For an exemplar of the on-field consistency required Ten Hag might not nominate Sancho, though faith is retained in a forward who could be deployed as a false 9 given his ability to drop deep and run in behind, shown by his goal in the tour opener against Arsenal. In two seasons Sancho’s return is 12 goals from 79 appearances with six assists, so a fair question is whether the new one is make-or-break for the 23-year-old.

Ten Hag says: “He has the skills. He has to show consistently that he can make a huge contribution. When you are a front player, end product is the key. So make sure you are making the key actions, the final pass and get your goals in.

“The rest has to be good as well [pressing and attitude]. That is your foundation and then you meet all the other standards that we expect.”

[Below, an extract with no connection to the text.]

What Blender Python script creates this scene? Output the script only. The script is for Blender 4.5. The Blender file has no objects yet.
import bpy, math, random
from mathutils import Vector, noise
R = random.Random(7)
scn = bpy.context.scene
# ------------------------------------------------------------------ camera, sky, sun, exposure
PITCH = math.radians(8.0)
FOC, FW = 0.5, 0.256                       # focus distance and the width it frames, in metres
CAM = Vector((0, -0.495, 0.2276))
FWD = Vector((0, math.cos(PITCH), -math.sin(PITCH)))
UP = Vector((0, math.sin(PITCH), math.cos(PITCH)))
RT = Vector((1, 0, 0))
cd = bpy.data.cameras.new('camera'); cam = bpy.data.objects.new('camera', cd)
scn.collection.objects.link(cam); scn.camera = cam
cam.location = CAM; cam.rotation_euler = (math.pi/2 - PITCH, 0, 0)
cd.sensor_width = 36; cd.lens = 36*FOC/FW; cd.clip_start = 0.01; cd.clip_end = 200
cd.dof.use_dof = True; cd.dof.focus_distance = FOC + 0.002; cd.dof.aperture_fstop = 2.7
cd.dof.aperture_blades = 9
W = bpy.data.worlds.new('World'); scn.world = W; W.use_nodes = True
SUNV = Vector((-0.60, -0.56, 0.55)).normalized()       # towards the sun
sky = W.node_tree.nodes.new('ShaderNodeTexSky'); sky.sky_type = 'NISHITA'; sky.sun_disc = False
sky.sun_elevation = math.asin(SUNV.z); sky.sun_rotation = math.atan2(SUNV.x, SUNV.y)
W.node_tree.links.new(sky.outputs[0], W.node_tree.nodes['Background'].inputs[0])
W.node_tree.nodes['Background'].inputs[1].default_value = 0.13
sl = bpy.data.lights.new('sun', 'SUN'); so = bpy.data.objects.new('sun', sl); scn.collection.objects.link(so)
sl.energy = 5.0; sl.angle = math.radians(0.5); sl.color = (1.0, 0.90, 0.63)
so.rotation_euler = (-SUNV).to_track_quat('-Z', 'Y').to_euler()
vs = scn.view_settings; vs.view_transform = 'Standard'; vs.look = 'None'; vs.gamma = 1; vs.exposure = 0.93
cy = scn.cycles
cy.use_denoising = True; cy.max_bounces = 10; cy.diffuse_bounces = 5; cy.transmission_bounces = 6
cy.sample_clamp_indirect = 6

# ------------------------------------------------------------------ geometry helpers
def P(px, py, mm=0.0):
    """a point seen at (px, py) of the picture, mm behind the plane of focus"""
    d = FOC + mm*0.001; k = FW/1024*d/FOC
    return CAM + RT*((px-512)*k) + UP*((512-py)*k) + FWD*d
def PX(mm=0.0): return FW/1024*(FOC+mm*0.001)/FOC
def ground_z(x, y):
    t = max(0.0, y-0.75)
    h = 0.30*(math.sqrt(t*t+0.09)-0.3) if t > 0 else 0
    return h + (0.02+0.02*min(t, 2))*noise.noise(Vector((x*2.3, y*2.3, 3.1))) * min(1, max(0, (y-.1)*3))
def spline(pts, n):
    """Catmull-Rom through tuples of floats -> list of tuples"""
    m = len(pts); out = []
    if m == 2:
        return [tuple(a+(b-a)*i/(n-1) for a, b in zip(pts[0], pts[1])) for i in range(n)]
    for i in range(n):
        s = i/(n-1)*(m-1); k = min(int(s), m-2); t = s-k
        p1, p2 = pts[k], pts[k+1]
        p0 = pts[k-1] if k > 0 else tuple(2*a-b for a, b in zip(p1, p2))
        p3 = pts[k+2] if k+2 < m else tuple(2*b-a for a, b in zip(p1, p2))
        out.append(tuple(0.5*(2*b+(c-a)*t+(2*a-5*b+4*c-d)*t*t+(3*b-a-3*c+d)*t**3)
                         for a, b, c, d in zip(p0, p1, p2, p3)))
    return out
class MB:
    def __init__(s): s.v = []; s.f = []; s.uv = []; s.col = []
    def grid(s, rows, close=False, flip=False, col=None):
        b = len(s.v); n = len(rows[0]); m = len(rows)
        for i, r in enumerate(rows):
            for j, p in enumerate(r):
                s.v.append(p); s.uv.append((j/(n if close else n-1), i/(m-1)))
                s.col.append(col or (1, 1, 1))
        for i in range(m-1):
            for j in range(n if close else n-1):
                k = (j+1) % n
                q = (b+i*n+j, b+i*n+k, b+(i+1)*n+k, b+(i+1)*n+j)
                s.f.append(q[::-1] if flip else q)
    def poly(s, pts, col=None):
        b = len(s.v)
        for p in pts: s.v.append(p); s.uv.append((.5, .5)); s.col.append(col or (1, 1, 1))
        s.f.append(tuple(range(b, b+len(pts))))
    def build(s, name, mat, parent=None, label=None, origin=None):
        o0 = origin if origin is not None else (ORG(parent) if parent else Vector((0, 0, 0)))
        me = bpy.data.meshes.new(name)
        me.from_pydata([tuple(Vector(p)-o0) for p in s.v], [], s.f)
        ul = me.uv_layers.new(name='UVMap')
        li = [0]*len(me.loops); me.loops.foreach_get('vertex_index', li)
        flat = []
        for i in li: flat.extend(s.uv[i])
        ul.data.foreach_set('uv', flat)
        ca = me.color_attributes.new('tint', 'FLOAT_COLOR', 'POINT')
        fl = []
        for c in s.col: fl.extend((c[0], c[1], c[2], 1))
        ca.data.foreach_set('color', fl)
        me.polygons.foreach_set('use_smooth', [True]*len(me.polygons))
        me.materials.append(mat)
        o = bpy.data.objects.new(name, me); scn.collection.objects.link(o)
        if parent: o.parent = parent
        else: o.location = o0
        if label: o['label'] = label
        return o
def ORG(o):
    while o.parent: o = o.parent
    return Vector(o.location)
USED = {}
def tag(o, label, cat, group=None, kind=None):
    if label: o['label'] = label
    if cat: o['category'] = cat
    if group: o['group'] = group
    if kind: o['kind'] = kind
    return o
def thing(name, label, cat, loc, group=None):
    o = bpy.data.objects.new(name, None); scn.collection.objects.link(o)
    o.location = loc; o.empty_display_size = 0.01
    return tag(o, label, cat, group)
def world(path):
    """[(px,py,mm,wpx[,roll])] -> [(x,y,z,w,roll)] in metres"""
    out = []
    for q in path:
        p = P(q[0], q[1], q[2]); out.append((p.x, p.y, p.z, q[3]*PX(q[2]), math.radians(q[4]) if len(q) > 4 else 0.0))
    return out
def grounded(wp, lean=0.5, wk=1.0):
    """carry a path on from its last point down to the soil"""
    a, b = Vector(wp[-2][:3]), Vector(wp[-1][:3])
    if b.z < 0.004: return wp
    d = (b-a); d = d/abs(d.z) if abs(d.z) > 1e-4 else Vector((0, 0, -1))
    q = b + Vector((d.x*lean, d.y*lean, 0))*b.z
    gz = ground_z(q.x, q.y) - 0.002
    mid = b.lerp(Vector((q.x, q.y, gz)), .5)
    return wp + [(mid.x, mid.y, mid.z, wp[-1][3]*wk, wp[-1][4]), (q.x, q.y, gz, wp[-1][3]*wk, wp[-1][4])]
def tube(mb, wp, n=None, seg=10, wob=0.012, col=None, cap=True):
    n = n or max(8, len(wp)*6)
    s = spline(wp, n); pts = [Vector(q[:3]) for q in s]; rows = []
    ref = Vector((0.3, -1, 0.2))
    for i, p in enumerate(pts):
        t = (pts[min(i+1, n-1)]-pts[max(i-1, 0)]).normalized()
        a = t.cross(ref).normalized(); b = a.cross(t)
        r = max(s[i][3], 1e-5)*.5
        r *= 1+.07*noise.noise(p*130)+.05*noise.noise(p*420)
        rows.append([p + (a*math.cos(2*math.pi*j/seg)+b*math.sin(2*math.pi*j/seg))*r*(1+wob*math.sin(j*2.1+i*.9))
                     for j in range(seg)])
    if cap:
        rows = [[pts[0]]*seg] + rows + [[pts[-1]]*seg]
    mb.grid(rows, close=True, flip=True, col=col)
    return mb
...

Sancho missed a chunk of last season – from 22 October to 1 February – because of physical and mental challenges. Ten Hag says: “At this moment he is in a very good vibe. He decides how he is, how his mood and vibe is. He has a lot of energy, we have all seen that from the moment he came back. He wants to enjoy football and be successful.”

Sancho has struggled after being a major act at his previous club, Borussia Dortmund. “It’s the development,” Ten Hag says. “The Bundesliga is perfect preparation for the Premier League, [which is] tougher. I saw many games at Dortmund and Jadon is not such a different player as he is here.”

A few days before the Arsenal victory, Ten Hag removed the captaincy from Harry Maguire, awarding it to Bruno Fernandes. Although the club will listen to offers for Maguire (a £20m bid from West Ham has been dismissed), Ten Hag insists the defender can still have a future at the club – if the England international wishes.

“When you are at Man United you have to fight for your position, bring your skills and prove you are the best for the team and contribute the most. Didn’t I play him? But see his competition – it’s tough when you’re competing with Rapha Varane and Victor Lindelöf. That has nothing to do with the belief.

“I have often chosen a player ahead of Harry, that’s true. But that says nothing about me not believing in him. He has to show he is better for the team than Rapha or Victor – that’s a normal situation in top football.”

Last season, United beat City and Liverpool at home (2-1 each) but were trounced 6-3 and 7-0 at two of their greatest rivals. There was, too, a 4–0 defeat at Brentford. All of these featured a concerning in-match collapse.

Erik ten Hag makes clear his unhappiness during his team’s 6-3 defeat at Manchester City last October.

Erik ten Hag makes clear his unhappiness during his team’s 6-3 defeat at Manchester City last October. Photograph: Javier García/Shutterstock

Ten Hag concedes the point while also arguing for his players: “There were also games where we bounced back. But it’s true, we proved we can beat anyone, all of the big teams in the world, but also had our bad days and have to be more consistent. We have to learn from that – but still it’s only three points.

“This season I’m sure there will be bad results coming and we have to deal with it. Of course avoid it but when it happens we [need] damage control for a period, then in a later stage of the game find a way back. That is definitely also one of our challenges this season.”

The subject of Højlund is off-limits until the £64m (plus £8m add-ons) transfer is official, but Ten Hag offers a glimpse of why, initially, Tottenham’s Harry Kane was the No 1 target before the club ended its pursuit. “I don’t talk about players in other clubs,” he says.

“I have to respect the club and respect the player. Especially Harry Kane, I have huge respect because he is a great striker, one of the best ever. Maybe he can be the best striker ever in the Premier League.”

For Ten Hag and his team there are two more friendlies next weekend – against Lens and Athletic Club – before the real stuff begins with Wolves’s visit to Old Trafford on 14 August. As ever with United, the season will be a fascinating watch.